Description of the task: Give back the exact lines spanning from the line with "The Blender Python script for this scene continues." to the line with "lf.build('foliage', M['lf_euc'], eu);", with both of those lines included and no others.

________

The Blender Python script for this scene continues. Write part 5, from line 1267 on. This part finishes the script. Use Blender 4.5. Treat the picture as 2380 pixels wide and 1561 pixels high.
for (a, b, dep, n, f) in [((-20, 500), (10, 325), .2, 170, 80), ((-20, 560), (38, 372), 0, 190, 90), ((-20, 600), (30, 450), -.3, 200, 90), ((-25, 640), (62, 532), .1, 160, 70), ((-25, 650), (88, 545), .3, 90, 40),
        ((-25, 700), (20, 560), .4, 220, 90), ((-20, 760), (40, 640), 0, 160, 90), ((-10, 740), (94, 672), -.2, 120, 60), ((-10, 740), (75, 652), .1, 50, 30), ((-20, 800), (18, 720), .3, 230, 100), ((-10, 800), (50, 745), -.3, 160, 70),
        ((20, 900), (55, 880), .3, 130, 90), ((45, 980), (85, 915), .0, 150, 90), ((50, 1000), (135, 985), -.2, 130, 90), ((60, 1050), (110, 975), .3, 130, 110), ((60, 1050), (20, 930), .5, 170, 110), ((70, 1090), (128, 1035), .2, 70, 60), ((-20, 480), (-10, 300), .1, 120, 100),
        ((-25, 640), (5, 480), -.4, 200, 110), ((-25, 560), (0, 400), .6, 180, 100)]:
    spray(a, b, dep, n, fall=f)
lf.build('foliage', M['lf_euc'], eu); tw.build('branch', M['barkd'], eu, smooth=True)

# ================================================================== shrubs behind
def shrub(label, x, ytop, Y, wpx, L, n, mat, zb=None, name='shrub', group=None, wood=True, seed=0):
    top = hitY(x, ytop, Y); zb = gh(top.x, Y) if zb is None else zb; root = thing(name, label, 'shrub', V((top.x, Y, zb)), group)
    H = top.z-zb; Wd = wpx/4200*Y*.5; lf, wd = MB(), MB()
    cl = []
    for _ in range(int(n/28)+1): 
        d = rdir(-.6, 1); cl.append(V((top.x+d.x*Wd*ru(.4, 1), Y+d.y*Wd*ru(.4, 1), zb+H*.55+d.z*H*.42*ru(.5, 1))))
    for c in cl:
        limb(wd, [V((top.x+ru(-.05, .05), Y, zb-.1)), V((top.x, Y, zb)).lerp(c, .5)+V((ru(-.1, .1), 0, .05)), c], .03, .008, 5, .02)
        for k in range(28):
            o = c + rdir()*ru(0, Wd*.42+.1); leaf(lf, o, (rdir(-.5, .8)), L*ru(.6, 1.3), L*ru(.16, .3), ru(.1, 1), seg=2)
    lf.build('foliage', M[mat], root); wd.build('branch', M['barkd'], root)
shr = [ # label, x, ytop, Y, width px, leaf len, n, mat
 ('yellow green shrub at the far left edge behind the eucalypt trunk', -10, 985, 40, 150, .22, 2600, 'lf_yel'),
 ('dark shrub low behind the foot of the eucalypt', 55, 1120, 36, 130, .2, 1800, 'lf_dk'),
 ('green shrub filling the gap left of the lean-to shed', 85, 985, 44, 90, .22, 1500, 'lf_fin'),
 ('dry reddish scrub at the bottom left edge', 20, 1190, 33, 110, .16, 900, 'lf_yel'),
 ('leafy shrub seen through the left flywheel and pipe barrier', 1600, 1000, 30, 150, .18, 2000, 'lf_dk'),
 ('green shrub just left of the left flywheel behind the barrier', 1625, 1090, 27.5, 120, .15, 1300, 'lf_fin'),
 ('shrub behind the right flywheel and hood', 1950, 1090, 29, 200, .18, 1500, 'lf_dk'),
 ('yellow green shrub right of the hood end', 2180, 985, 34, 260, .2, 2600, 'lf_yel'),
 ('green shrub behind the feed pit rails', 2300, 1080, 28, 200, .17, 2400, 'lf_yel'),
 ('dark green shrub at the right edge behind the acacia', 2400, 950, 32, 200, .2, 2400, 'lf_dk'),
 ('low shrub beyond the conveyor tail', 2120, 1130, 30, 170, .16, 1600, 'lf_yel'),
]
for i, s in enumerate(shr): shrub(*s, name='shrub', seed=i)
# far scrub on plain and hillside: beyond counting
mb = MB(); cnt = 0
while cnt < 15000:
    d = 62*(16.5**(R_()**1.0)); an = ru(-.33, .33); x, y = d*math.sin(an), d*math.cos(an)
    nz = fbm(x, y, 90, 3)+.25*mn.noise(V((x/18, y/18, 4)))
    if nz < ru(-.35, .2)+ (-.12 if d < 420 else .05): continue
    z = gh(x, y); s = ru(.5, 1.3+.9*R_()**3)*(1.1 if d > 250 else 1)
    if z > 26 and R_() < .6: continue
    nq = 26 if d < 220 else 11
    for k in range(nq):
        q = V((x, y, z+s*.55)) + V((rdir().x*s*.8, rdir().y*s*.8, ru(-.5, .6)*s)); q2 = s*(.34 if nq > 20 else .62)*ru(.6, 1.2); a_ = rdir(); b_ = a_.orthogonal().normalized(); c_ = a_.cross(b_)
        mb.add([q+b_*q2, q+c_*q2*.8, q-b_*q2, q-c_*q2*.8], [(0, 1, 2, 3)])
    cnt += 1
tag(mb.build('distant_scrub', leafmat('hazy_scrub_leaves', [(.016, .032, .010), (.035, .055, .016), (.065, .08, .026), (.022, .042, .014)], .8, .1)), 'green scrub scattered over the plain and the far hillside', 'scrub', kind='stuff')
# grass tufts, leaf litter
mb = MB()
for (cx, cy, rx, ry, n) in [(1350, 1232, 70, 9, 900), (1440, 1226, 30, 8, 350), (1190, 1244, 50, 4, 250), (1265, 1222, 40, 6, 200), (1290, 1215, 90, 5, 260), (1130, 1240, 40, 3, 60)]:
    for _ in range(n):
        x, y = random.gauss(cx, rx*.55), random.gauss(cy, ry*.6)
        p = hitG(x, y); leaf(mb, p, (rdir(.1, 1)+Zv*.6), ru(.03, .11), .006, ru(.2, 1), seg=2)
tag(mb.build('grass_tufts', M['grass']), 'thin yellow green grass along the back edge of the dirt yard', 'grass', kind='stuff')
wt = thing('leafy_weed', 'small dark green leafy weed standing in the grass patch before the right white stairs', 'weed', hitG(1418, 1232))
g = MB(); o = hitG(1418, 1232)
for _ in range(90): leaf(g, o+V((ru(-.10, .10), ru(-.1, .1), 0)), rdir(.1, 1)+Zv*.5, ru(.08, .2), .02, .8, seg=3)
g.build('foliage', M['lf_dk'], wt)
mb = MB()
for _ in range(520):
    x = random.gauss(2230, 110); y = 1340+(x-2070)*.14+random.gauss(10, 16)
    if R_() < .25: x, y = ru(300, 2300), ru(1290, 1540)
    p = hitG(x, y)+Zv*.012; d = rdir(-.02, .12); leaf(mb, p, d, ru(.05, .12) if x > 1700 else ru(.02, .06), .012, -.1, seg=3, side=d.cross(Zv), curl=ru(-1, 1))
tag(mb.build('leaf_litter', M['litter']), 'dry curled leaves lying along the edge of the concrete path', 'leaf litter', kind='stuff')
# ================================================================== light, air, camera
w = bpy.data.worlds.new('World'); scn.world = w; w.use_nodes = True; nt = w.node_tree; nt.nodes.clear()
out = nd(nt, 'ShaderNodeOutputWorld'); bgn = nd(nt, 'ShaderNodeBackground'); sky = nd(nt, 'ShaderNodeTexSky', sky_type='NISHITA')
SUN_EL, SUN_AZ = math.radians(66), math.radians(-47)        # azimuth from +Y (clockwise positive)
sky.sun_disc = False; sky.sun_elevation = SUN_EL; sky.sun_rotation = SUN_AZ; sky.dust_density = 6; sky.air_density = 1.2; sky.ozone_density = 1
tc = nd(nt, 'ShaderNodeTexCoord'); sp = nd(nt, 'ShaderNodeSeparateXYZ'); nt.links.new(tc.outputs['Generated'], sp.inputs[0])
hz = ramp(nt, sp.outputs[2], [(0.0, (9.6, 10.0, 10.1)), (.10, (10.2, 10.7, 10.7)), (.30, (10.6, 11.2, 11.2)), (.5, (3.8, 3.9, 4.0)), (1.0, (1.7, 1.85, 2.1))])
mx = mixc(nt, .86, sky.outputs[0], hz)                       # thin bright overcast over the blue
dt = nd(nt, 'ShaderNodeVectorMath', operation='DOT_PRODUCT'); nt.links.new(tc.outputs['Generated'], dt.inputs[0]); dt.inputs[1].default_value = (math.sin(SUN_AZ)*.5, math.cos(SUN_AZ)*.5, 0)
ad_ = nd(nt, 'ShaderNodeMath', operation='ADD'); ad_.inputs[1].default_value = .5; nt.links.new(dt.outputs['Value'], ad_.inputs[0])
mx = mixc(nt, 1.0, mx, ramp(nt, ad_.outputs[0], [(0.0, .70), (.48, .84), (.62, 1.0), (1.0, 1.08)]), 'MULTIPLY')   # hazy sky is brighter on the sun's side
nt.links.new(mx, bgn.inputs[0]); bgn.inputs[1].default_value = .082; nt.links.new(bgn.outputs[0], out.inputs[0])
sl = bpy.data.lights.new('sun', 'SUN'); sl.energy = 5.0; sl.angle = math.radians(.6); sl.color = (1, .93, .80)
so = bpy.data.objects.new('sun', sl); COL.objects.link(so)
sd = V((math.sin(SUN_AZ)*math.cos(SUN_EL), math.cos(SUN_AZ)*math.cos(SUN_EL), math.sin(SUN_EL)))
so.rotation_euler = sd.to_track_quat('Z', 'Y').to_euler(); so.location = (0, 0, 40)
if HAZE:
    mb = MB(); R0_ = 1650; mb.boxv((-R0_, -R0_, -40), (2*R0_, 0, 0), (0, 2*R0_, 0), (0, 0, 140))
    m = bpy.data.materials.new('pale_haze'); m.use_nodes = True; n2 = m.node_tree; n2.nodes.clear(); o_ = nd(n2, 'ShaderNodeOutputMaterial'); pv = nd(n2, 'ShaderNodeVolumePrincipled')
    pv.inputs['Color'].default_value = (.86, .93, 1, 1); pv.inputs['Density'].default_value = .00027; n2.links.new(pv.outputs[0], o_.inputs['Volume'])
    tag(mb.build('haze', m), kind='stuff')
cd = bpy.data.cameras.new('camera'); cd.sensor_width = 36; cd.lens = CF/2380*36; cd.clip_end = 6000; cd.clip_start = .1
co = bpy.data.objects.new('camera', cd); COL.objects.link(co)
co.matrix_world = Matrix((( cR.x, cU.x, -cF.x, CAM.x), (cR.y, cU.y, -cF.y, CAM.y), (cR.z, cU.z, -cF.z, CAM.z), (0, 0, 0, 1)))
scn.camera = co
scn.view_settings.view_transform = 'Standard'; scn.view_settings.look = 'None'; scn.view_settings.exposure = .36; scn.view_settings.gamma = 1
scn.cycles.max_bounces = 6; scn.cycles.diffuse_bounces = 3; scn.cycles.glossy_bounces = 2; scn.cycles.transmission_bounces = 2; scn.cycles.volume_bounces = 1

________

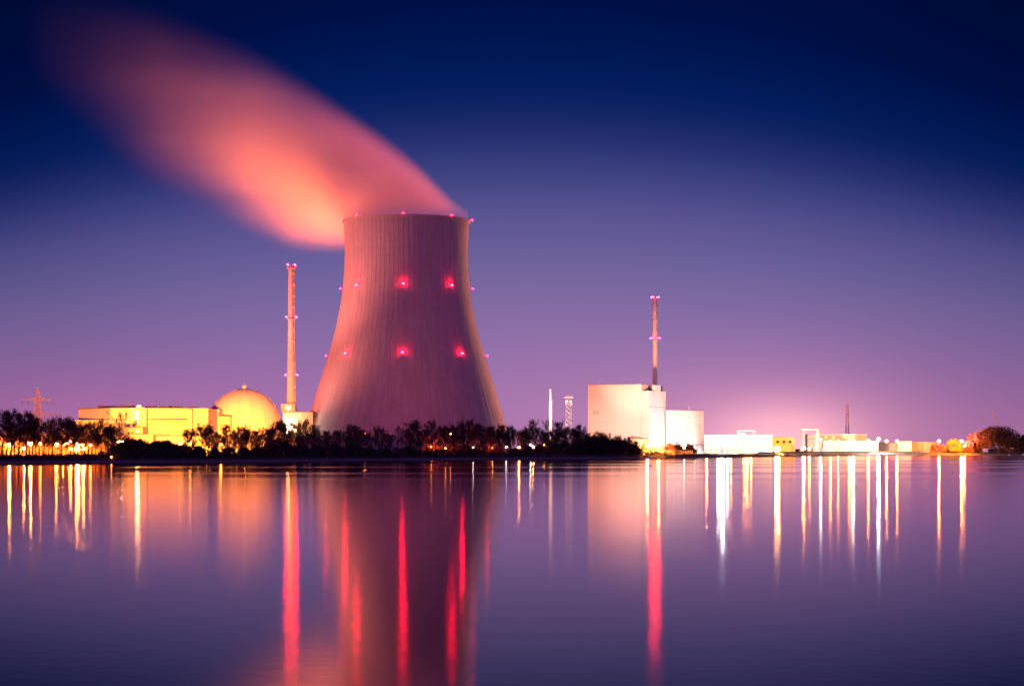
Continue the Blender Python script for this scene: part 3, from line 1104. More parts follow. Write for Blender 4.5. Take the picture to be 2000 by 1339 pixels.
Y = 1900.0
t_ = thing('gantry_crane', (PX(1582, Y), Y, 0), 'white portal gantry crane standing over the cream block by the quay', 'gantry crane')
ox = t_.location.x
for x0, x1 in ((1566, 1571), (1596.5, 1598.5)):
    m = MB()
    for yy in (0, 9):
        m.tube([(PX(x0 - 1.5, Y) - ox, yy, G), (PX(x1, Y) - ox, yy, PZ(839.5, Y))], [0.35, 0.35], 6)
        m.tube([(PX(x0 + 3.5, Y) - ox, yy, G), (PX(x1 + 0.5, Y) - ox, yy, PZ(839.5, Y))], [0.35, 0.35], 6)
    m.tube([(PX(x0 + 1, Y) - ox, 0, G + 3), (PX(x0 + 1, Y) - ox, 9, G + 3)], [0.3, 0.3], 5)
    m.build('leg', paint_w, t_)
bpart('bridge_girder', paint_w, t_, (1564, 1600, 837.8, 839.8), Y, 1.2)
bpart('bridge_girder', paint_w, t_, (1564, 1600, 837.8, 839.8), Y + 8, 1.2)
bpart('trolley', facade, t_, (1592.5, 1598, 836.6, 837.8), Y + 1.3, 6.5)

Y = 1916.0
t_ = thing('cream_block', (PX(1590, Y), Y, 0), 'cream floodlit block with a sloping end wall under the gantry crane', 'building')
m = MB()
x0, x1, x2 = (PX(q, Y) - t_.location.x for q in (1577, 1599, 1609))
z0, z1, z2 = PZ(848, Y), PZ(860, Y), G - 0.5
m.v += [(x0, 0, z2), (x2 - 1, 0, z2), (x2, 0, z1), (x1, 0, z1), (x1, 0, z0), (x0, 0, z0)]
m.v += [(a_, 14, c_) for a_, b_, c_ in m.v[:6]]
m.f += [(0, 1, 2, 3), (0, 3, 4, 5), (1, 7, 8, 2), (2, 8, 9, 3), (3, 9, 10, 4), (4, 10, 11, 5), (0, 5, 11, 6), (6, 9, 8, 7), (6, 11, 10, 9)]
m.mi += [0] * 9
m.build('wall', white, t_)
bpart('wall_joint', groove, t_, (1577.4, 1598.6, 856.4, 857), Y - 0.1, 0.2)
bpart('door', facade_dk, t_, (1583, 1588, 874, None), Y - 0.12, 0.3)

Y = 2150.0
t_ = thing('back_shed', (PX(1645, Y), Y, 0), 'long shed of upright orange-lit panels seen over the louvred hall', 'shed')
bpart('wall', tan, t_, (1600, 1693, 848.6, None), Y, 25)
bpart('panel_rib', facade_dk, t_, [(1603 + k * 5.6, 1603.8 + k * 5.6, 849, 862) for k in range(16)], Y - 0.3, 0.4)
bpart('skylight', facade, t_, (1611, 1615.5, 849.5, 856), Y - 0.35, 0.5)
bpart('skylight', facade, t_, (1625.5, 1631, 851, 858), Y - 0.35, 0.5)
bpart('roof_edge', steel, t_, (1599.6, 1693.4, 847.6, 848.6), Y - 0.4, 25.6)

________

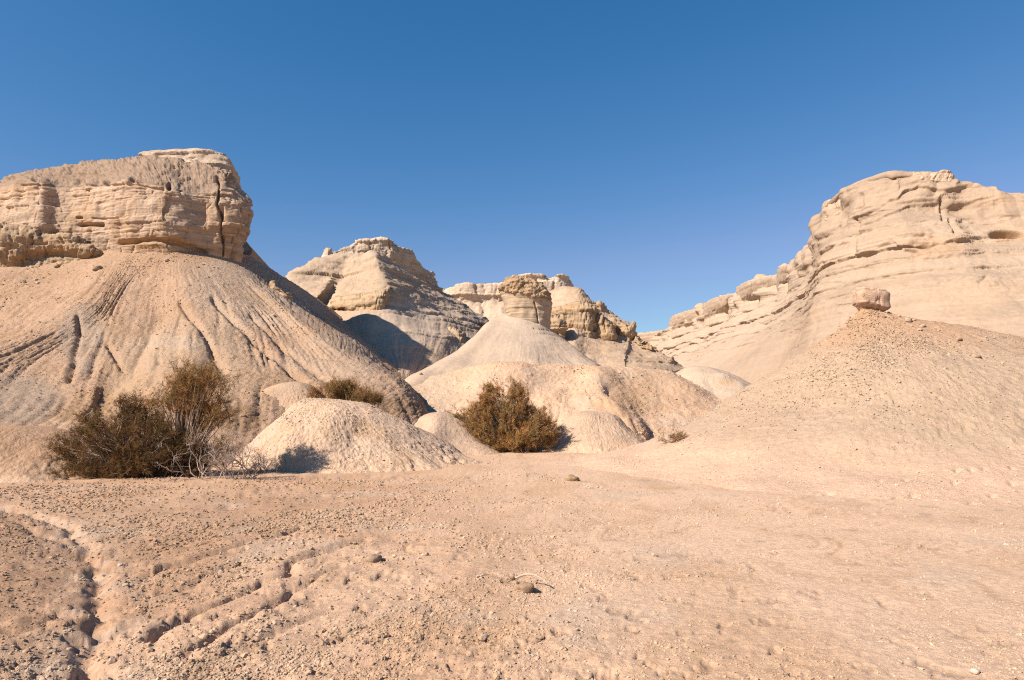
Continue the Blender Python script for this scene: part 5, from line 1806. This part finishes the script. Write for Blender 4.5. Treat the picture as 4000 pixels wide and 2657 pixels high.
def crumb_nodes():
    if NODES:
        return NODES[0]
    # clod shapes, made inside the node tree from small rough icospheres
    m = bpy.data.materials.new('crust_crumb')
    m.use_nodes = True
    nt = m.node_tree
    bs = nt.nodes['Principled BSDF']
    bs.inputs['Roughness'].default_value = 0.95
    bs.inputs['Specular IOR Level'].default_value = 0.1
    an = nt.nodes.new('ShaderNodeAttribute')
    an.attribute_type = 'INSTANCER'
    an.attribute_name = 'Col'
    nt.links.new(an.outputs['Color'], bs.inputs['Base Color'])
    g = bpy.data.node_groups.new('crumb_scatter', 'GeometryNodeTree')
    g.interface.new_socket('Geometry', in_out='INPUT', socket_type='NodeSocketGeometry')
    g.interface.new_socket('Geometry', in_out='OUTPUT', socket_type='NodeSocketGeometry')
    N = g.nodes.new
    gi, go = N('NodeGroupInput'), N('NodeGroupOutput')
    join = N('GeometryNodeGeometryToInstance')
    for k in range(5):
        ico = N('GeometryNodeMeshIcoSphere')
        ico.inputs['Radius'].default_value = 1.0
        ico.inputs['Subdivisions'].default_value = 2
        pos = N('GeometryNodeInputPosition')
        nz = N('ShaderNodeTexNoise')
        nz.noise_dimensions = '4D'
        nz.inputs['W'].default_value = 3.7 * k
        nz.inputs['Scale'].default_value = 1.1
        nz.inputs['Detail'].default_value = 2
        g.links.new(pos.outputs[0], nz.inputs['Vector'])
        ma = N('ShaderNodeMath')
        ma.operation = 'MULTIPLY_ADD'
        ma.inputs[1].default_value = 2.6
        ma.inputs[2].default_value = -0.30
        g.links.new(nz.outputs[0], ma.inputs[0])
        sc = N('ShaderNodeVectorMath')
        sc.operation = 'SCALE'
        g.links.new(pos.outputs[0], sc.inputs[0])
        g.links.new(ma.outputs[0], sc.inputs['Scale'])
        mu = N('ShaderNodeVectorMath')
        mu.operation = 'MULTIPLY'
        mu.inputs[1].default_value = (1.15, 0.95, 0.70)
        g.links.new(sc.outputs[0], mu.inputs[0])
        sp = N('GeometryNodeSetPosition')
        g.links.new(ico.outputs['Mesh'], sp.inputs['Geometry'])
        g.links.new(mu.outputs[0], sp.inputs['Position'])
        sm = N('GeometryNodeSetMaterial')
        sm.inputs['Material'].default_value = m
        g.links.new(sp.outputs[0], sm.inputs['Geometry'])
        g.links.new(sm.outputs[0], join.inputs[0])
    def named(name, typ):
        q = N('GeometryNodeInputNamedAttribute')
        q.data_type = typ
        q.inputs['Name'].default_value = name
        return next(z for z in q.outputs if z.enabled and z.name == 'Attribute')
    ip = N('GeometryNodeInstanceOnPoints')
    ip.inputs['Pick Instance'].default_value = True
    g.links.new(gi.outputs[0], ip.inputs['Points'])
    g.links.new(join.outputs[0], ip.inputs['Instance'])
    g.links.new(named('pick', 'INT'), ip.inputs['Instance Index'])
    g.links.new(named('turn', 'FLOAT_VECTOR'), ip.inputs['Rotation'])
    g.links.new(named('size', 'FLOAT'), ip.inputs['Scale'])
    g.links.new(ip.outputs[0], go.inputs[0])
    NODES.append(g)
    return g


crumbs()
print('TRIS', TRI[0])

________

Answer for this exercise:
The Blender Python script for this scene continues. Write part 5, from line 1267 on. This part finishes the script. Use Blender 4.5. Treat the picture as 2380 pixels wide and 1561 pixels high.
for (a, b, dep, n, f) in [((-20, 500), (10, 325), .2, 170, 80), ((-20, 560), (38, 372), 0, 190, 90), ((-20, 600), (30, 450), -.3, 200, 90), ((-25, 640), (62, 532), .1, 160, 70), ((-25, 650), (88, 545), .3, 90, 40),
        ((-25, 700), (20, 560), .4, 220, 90), ((-20, 760), (40, 640), 0, 160, 90), ((-10, 740), (94, 672), -.2, 120, 60), ((-10, 740), (75, 652), .1, 50, 30), ((-20, 800), (18, 720), .3, 230, 100), ((-10, 800), (50, 745), -.3, 160, 70),
        ((20, 900), (55, 880), .3, 130, 90), ((45, 980), (85, 915), .0, 150, 90), ((50, 1000), (135, 985), -.2, 130, 90), ((60, 1050), (110, 975), .3, 130, 110), ((60, 1050), (20, 930), .5, 170, 110), ((70, 1090), (128, 1035), .2, 70, 60), ((-20, 480), (-10, 300), .1, 120, 100),
        ((-25, 640), (5, 480), -.4, 200, 110), ((-25, 560), (0, 400), .6, 180, 100)]:
    spray(a, b, dep, n, fall=f)
lf.build('foliage', M['lf_euc'], eu); tw.build('branch', M['barkd'], eu, smooth=True)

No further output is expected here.